Suite du feuilleton: l'enfant est filmée devant le miroir, un bandeau en éponge retenant ses cheveux, façon tutoriel de beauté. Les "Sephora kids" singent les mimiques des influenceuses beauté en pinçant les lèvres ou posant délicatement le visage sur leurs paumes ouvertes: "le gloss il est TROP stylé, j'adore le résultat".

Sur le réseau, la polémique porte notamment sur les sommes dépensées: les marques préférées des petites "tiktokeuses" sont très onéreuses - leur crème star coûte près de 70 euros.
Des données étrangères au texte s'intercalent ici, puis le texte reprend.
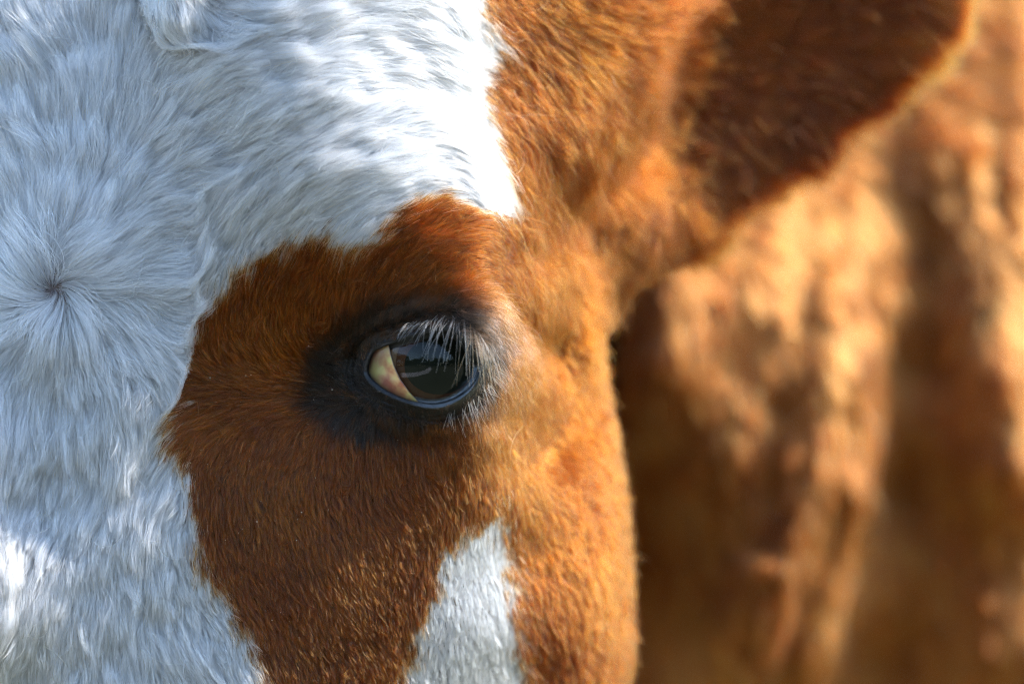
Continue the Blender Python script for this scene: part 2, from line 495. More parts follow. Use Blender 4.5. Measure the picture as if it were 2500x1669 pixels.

"Comment ces petites filles peuvent dépenser l'équivalent de mon salaire en produits de beauté?", s'interroge une vendeuse Sephora sur TikTok aux Etats-Unis. Des employés de la marque détenue par LVMH déplorent aussi le comportement des petites clientes: les vidéos montrant des rayons dévastés après le passage de très jeunes clientes sont légion outre-Atlantique.

- Produits agressifs -

Rien de tel en France, assure une vendeuse de cette chaîne, gare de Lyon, à Paris: "On voit de plus en plus de jeunes filles, mais elles sont accompagnées de leurs parents et se tiennent bien."  

Sephora n'a pas répondu aux sollicitations de l'AFP.

Les produits vantés dans ces vidéos, malgré leur emballage pastel gourmand et régressif, contiennent par ailleurs des actifs agressifs comme le rétinol, destiné aux peaux matures, selon des experts.

"De plus en plus d'enfants utilisent des produits cosmétiques pour adultes. Beaucoup des parents que je reçois n'ont même pas idée qu'il y a un risque et font plus confiance aux +influenceurs beauté+ qu'à leur médecin", déplore auprès de l'AFP le dermatologue américain Danilo Del Campo. Il a constaté "une hausse des consultations pour des réactions cutanées et des soucis résultant d'un mésusage de ces produits".

Le dermatologue prévient: "La peau jeune est plus délicate et plus sensible aux irritations". La barrière cutanée peut être abîmée par des composants inadaptés, souligne-t-il, alertant aussi contre une exposition trop précoce aux produits chimiques contenus dans ces cosmétiques.

En consultation, le Dr Del Campo voit aussi des "problèmes d'estime de soi chez des jeunes enfants qui ressentent le besoin de corriger des défauts qui n'existent même pas".

Elles sont les poupées

Sur TikTok, des mères de famille relativisent en assurant que ce n'est qu'un "jeu". Mais pour Michaël Stora, psychanalyste expert des pratiques numériques: "ces fillettes ne jouent pas à la poupée comme on peut l'attendre à leur âge, elles sont les poupées".

Il relève "la dimension prévisible" du phénomène, chez des enfants "photographiés et postés" sur les réseaux dès leur naissance. Voire "objets de fétichisation" de leurs parents, qui voient dans leurs enfants une prolongation d'eux-mêmes, à l'instar de la star planétaire Kim Kardashian. Sa fille North West est l'icône des "Sephora Kids".

"Je vois de plus en plus de parents qui sont dans cette fragilité narcissique où ils envisagent le monde uniquement en beau/pas beau", constate M. Stora, se posant la question de l'hyper-sexualisation des enfants.

Solène Delecourt, professeure à Berkeley, spécialiste des inégalités sociales, pense aussi que ces vidéos "peuvent renforcer et perpétuer une représentation très stéréotypée des filles et des femmes" déjà à l'oeuvre en ligne: "Ce ne sont pas des femmes mais elles sont déjà sujets d'une intense pression sociale".

Son étude publiée dans Nature en février révèle que les images sur internet amplifient les biais de genre, au détriment des femmes, avec un effet durable sur les utilisateurs qui y sont exposés.